В такой ситуации мы должны были провести операцию, пусть и без ведома Шпиро Никовича. Когда наши части 26 августа вошли в Киево, мы с Ратко в одном хорватском посёлке взяли в плен двенадцать вооружённых усташей, загнав их в ущелье. Мы вдвоём прорвались к ним, и там было на что посмотреть: вооруженные усташи как обычно нацелили своё оружие на окруживших их хорватов, штатских лиц, чтобы, если мы к ним двинемся, перебить их в первую очередь! У каждого из усташей — а все они одинаково подстрижены — на затылке изображена «шаховница»![47]
И всё равно мы их взяли.Тогда же Ратко захватил и 12-миллиметровую зенитную пушку, но без прицельного устройства. Тем не менее берём её, прикрепляем к «пуху» Младича и они отправляются колонной на Книн. Я отстаю и нахожу ещё одну такую же пушку, только с прицельным устройством. Привожу его в Книн и показываю Ратко. Ну, тут он чуть с ума не сошёл:
— Да ты меня, малый, переплюнул! Я знал, что ты своего не упустишь!
Вот таков был Ратко. Он поднял боевой дух армии и настроение людей на заоблачные высоты. Всего за неделю все в Крайне о нём знали. И когда он появлялся в каком-нибудь из местных сёл и говорил: «Я — Ратко Младич!», люди не могли в это поверить: «Разве возможно, чтобы такая легендарная личность появилась именно в нашем селе!»

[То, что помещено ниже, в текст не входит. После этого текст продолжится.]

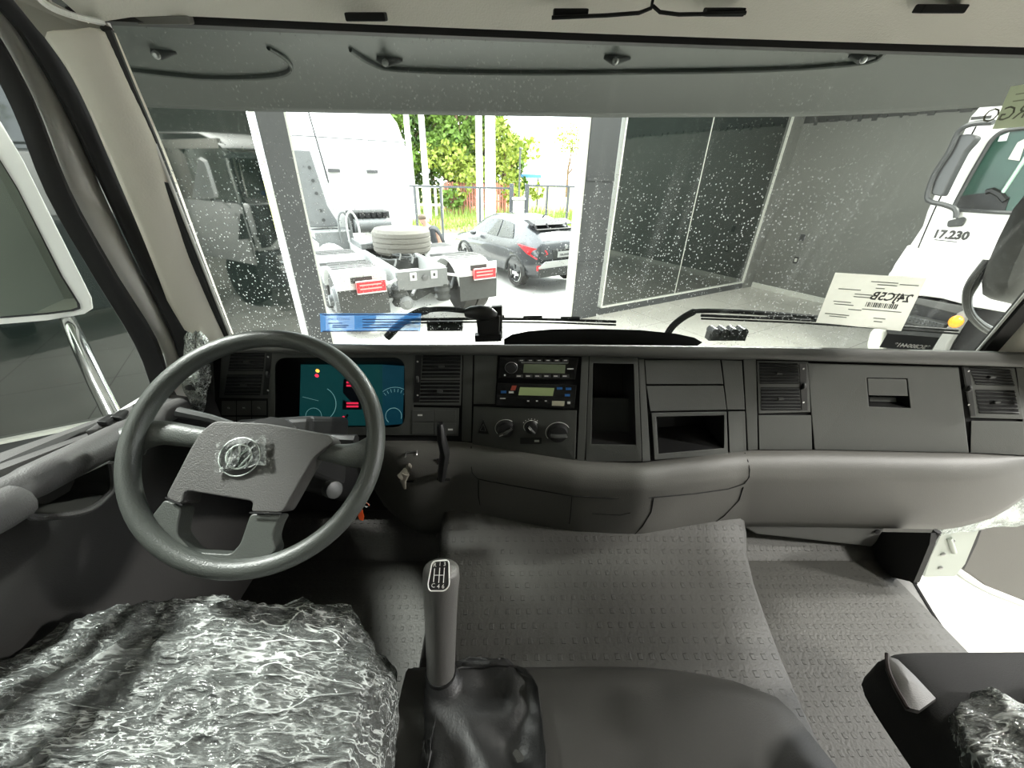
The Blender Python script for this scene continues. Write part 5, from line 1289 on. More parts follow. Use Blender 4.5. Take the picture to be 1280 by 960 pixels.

В Велика-Главе в конце июля 1991 г. линия фронта практически сформировалась, и ситуация там была крайне тяжелой. Прибыла команда из Белграда, из Федерального министерства внутренних дел, чтобы помочь нам в качестве посредников при проведении переговоров между сербской и хорватской сторонами, сыграть как бы роль буфера, но всё это было бесполезно. Тогда Ратко опять всё взял в свои руки. Как-то вечером сказал: давай посмотрим, где расположились усташи, и убедим их отойти на прежние позиции, а уж потом пусть делегация из Белграда ведёт с ними переговоры и по другим вопросам. В действительности, первым делом нужно было освободить сербскую деревню Велика-Глава. В предыдущую ночь усташи её заняли. Я ему говорю:
— Шеф, у нас не получится!
Он заартачился:
— Если ты не можешь, пойду один!
Ну как это один? Куда он, туда и я.
Разулись. Он — в одних шерстяных носках. Мы двинулись через виноградник, зашли к ним с тыла. Он увидел винтовку, прислоненную к лозе: «Гляди: хороша! Таких у нас нет!» — и велел мне её взять.
Я ни в какую, что-то мне мешает. Так и не подошёл к ней. Когда на следующий день мы пошли на переговоры, владелец того виноградника, в котором засели усташи, зашёл в него и — остался без ноги! Усташи там оставили мины.
Тогда мы впервые в деревушке Цивляне увидели зарезанных сербов: 70-летнего старика и старуху. И осла. Стоял июль месяц, страшная жара. Пустая деревушка. Во дворе — заколотые старики и осёл!
Здесь жили очень богатые хозяева. По-настоящему богатые! Выращивали виноград, имели лучшие вина, копченый окорок…
Всё, что усташи не смогли съесть, выпить или унести с собой — всё это раскидали по улицам, дворам, дома разрисовали усташескими знаками. Всюду смрад, кровь, разрушения, ужас.
Думаю, всё это, да ещё воспоминание о том, как четники изнасиловали его мать, а усташи убили отца, определённо повлияло на Ратко. Для него — что четники, что усташи — один хрен! Но он был сербом, и именно это его поддерживало в борьбе! От начала и до конца войны. И до сей поры.
3 сентября 1991 г. Шпиро Никович уехал в Белград и больше не вернулся. После него к нам приехал один действительно опытный офицер, настоящий герой — Владо Вукович. К сожалению, погиб.
А усташи уже настолько окрепли, что нам приходилось вести с ними упорную борьбу. Вот тогда так и случилось, что Ратко Младич и нас пятеро взяли в плен Сплитский батальон Союза национальной гвардии — свыше 400 человек. Командиром у них был Златко Радовникович, капитан первого класса запаса. Мы их взяли в плен под горой Промина.